Omicidio a luci al neon
Come anticipato sopra, la quasi totalità dei 169 minuti di durata del film sono occupati da sequenze d’azione che possono facilmente essere ritenute tra le migliori della saga ed in maniera più ampia dei film d’azione degli ultimi anni. Capitolo dopo capitolo, la mano di Stahelski è migliorata a vista d’occhio e si dimostra capace di costruire, assieme al team di coreografi ed al direttore della fotografia Dan Lausten, combattimenti lunghi, articolati, ricchi di un’azione spettacolare ma sempre chiara – difficile trovare scavalcamenti di campo o tagli di montaggio fastidiosi – che riesce a proporsi sequenza dopo sequenza sempre in maniera differente, culminando verso finale in un piano sequenza all’interno di una vecchia chiesa abbandonata con uno stile di ripresa dall’alto che ricorda molto da vicino alcuni videogiochi come Metal Gear Solid o Hotline Miami. In questo Keanu Reeves gioca un ruolo fondamentale. Come Stallone è Rocky e Schwarzenegger è Terminator, Reeves è un tutt’uno con il personaggio ed è capace di donargli per il gran finale l’interpretazione migliore – soprattutto dal punto di vista fisico – di tutta la saga ed una conclusione più che degna.

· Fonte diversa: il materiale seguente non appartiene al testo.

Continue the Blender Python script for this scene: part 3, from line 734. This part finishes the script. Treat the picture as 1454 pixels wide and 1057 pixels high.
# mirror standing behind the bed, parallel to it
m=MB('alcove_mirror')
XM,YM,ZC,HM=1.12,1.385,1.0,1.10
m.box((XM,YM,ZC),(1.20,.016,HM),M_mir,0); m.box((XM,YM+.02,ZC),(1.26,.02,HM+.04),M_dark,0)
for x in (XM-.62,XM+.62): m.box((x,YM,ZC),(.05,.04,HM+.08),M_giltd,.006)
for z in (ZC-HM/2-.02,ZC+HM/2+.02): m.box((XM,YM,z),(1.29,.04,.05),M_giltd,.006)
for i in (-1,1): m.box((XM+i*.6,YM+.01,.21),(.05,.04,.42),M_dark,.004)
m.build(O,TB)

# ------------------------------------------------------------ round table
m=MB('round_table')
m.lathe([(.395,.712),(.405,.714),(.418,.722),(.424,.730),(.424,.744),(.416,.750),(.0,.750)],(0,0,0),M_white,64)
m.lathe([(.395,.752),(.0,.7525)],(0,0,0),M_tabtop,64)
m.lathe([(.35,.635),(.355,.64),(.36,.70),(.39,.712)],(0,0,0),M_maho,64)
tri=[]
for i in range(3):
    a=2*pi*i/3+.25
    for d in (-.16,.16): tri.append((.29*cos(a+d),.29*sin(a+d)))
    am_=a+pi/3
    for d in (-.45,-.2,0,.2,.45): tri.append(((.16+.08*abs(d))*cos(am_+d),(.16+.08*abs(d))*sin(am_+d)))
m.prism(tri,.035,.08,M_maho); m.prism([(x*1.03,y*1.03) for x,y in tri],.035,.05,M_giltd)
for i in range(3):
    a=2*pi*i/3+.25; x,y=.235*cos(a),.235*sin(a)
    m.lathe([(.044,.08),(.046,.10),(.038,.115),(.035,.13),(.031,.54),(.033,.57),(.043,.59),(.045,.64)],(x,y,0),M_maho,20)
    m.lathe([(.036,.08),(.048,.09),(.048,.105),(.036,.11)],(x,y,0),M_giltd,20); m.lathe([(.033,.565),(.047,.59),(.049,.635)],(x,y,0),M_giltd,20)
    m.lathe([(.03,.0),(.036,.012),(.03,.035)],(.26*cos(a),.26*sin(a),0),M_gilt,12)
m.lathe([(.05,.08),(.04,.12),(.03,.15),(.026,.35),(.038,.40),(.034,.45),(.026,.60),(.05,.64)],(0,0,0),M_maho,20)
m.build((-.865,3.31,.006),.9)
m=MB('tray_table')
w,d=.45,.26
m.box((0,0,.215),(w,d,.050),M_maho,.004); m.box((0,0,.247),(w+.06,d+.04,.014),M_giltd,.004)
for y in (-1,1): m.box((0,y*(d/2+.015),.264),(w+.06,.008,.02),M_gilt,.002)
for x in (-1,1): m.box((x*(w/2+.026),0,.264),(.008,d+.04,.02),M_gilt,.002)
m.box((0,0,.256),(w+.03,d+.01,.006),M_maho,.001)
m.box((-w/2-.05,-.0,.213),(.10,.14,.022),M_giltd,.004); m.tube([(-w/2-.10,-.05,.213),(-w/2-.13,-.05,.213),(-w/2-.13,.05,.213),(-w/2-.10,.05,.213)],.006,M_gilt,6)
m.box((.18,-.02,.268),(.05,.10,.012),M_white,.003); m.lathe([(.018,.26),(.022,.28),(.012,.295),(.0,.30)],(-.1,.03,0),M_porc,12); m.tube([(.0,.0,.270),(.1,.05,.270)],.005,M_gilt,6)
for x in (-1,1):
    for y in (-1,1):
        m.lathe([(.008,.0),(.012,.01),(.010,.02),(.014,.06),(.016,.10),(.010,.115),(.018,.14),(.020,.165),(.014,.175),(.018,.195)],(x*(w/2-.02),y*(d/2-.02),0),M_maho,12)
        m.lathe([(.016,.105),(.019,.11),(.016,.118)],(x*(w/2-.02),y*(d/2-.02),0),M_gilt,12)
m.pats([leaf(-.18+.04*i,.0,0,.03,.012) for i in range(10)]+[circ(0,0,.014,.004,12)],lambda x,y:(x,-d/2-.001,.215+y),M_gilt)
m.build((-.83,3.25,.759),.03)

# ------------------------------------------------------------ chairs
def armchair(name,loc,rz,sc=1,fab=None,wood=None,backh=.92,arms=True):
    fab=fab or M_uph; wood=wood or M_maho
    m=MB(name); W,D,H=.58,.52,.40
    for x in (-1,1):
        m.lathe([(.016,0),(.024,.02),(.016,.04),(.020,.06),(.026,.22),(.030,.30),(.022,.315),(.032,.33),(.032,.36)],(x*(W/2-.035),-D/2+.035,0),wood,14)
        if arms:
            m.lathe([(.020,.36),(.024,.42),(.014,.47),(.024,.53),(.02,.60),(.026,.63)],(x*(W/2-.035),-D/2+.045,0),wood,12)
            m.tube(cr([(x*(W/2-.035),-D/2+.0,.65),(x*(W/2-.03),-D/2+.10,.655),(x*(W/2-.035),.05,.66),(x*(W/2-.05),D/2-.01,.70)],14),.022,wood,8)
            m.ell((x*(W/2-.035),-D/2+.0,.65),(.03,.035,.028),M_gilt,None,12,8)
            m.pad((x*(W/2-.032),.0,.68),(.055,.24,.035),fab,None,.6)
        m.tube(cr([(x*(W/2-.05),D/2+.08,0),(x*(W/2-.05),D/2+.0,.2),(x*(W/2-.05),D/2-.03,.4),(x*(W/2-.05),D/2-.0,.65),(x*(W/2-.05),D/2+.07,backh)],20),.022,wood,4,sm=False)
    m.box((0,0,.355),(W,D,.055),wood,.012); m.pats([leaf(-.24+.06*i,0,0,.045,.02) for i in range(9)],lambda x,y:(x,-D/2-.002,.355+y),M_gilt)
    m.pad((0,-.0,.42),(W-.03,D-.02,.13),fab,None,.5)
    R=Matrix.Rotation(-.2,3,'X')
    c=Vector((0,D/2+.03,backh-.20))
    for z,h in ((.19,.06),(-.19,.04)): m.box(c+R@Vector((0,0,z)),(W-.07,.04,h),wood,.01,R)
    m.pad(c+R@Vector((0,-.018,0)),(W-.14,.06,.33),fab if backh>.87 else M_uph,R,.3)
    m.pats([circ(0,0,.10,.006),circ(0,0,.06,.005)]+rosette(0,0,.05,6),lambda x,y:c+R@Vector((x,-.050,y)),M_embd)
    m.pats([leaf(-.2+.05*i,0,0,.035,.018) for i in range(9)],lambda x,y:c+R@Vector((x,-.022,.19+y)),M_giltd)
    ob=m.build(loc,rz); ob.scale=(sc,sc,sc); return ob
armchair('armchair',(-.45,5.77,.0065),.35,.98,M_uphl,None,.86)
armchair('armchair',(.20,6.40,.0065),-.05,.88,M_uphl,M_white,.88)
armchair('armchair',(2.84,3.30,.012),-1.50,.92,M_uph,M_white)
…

È però difficile vedere l’universo creato con queste quattro pellicole come un cerchio giunto ora alla sua chiusura definitiva, quanto piuttosto come una spirale iniziata ben prima delle vicende del primo capitolo e che, conclusa la personale storia di John, presenta comunque un’estremità da cui è molto plausibile che prima o poi qualcuno decida di procedere. Sono infatti già in ballo da diversi anni le produzioni di Ballerina – con Ana De Armas come protagonista – e The Continental, entrambe serie tv prequel dei film con lo scopo di ampliare l’universo narrativo finora conosciuto, e la presenza di una scena post-credit porta a credere che le intenzioni di andare oltre ci siano tutte.
Conclusioni
Con John Wick 4 Stahelski, Reeves, il cast e tutto il team di lavorazione porta in sala il capitolo più ampio, potente e visivamente incredibile di tutta la saga, caratterizzato da sequenze d’azione mozzafiato che occupano la quasi totalità delle tre ore del film, questo in maniera sempre comunque nuova e visivamente interessante ma che inevitabilmente, allo stesso tempo, finisce per togliere spazio agli approfondimenti dei personaggi che in alcuni casi ne avrebbero particolarmente giovato. Non si toccano quindi le vette del primo capitolo ma ci si ritrova davanti ad una degna conclusione per John Wick, con l’impressione però che le varie porte non si siano del tutto chiuse in maniera definitiva.